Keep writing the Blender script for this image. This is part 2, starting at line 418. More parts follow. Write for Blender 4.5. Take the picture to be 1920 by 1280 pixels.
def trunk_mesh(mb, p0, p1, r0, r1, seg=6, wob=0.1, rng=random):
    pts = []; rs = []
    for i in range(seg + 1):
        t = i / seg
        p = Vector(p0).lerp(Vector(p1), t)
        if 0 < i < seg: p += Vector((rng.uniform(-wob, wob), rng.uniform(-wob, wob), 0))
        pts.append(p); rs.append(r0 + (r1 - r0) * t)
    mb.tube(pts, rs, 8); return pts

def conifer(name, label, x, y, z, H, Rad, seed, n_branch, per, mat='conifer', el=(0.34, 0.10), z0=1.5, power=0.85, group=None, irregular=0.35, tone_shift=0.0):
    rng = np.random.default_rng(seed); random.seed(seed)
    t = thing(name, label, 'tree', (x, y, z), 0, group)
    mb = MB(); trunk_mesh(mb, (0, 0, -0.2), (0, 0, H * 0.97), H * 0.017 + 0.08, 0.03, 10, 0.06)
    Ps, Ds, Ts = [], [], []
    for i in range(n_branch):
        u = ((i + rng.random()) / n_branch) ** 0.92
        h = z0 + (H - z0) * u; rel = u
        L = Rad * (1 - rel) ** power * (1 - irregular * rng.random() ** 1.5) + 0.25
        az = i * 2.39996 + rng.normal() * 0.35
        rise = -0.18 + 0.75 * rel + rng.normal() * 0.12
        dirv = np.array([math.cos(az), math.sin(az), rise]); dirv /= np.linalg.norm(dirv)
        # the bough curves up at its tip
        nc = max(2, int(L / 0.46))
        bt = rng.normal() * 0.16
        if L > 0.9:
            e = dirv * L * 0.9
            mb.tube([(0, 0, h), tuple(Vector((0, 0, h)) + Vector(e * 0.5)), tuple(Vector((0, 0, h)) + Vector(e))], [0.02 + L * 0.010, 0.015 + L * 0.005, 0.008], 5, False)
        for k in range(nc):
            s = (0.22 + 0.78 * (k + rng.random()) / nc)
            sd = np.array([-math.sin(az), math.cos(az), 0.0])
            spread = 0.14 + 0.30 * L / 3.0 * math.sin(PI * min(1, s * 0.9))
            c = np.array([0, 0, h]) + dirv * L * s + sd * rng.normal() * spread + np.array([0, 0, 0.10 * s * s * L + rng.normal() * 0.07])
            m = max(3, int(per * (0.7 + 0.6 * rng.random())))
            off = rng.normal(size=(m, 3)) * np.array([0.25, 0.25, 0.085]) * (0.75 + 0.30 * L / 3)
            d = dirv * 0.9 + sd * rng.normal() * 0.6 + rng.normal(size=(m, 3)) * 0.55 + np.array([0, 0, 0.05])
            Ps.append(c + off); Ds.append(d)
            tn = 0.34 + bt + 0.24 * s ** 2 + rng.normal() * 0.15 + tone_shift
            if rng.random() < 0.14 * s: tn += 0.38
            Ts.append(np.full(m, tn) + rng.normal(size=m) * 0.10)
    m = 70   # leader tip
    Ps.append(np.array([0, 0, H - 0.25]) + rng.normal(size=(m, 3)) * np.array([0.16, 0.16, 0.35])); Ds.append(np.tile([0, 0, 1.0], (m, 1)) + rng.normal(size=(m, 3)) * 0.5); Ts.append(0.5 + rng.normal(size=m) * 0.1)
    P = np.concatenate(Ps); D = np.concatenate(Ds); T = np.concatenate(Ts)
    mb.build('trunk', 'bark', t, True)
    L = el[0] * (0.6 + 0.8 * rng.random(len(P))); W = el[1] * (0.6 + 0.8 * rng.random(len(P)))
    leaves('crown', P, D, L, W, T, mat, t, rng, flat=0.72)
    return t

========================

Type out all of the material again, word for word.

# ANSWER TO THIS TASK:
Keep writing the Blender script for this image. This is part 2, starting at line 418. More parts follow. Write for Blender 4.5. Take the picture to be 1920 by 1280 pixels.
def trunk_mesh(mb, p0, p1, r0, r1, seg=6, wob=0.1, rng=random):
    pts = []; rs = []
    for i in range(seg + 1):
        t = i / seg
        p = Vector(p0).lerp(Vector(p1), t)
        if 0 < i < seg: p += Vector((rng.uniform(-wob, wob), rng.uniform(-wob, wob), 0))
        pts.append(p); rs.append(r0 + (r1 - r0) * t)
    mb.tube(pts, rs, 8); return pts

def conifer(name, label, x, y, z, H, Rad, seed, n_branch, per, mat='conifer', el=(0.34, 0.10), z0=1.5, power=0.85, group=None, irregular=0.35, tone_shift=0.0):
    rng = np.random.default_rng(seed); random.seed(seed)
    t = thing(name, label, 'tree', (x, y, z), 0, group)
    mb = MB(); trunk_mesh(mb, (0, 0, -0.2), (0, 0, H * 0.97), H * 0.017 + 0.08, 0.03, 10, 0.06)
    Ps, Ds, Ts = [], [], []
    for i in range(n_branch):
        u = ((i + rng.random()) / n_branch) ** 0.92
        h = z0 + (H - z0) * u; rel = u
        L = Rad * (1 - rel) ** power * (1 - irregular * rng.random() ** 1.5) + 0.25
        az = i * 2.39996 + rng.normal() * 0.35
        rise = -0.18 + 0.75 * rel + rng.normal() * 0.12
        dirv = np.array([math.cos(az), math.sin(az), rise]); dirv /= np.linalg.norm(dirv)
        # the bough curves up at its tip
        nc = max(2, int(L / 0.46))
        bt = rng.normal() * 0.16
        if L > 0.9:
            e = dirv * L * 0.9
            mb.tube([(0, 0, h), tuple(Vector((0, 0, h)) + Vector(e * 0.5)), tuple(Vector((0, 0, h)) + Vector(e))], [0.02 + L * 0.010, 0.015 + L * 0.005, 0.008], 5, False)
        for k in range(nc):
            s = (0.22 + 0.78 * (k + rng.random()) / nc)
            sd = np.array([-math.sin(az), math.cos(az), 0.0])
            spread = 0.14 + 0.30 * L / 3.0 * math.sin(PI * min(1, s * 0.9))
            c = np.array([0, 0, h]) + dirv * L * s + sd * rng.normal() * spread + np.array([0, 0, 0.10 * s * s * L + rng.normal() * 0.07])
            m = max(3, int(per * (0.7 + 0.6 * rng.random())))
            off = rng.normal(size=(m, 3)) * np.array([0.25, 0.25, 0.085]) * (0.75 + 0.30 * L / 3)
            d = dirv * 0.9 + sd * rng.normal() * 0.6 + rng.normal(size=(m, 3)) * 0.55 + np.array([0, 0, 0.05])
            Ps.append(c + off); Ds.append(d)
            tn = 0.34 + bt + 0.24 * s ** 2 + rng.normal() * 0.15 + tone_shift
            if rng.random() < 0.14 * s: tn += 0.38
            Ts.append(np.full(m, tn) + rng.normal(size=m) * 0.10)
    m = 70   # leader tip
    Ps.append(np.array([0, 0, H - 0.25]) + rng.normal(size=(m, 3)) * np.array([0.16, 0.16, 0.35])); Ds.append(np.tile([0, 0, 1.0], (m, 1)) + rng.normal(size=(m, 3)) * 0.5); Ts.append(0.5 + rng.normal(size=m) * 0.1)
    P = np.concatenate(Ps); D = np.concatenate(Ds); T = np.concatenate(Ts)
    mb.build('trunk', 'bark', t, True)
    L = el[0] * (0.6 + 0.8 * rng.random(len(P))); W = el[1] * (0.6 + 0.8 * rng.random(len(P)))
    leaves('crown', P, D, L, W, T, mat, t, rng, flat=0.72)
    return t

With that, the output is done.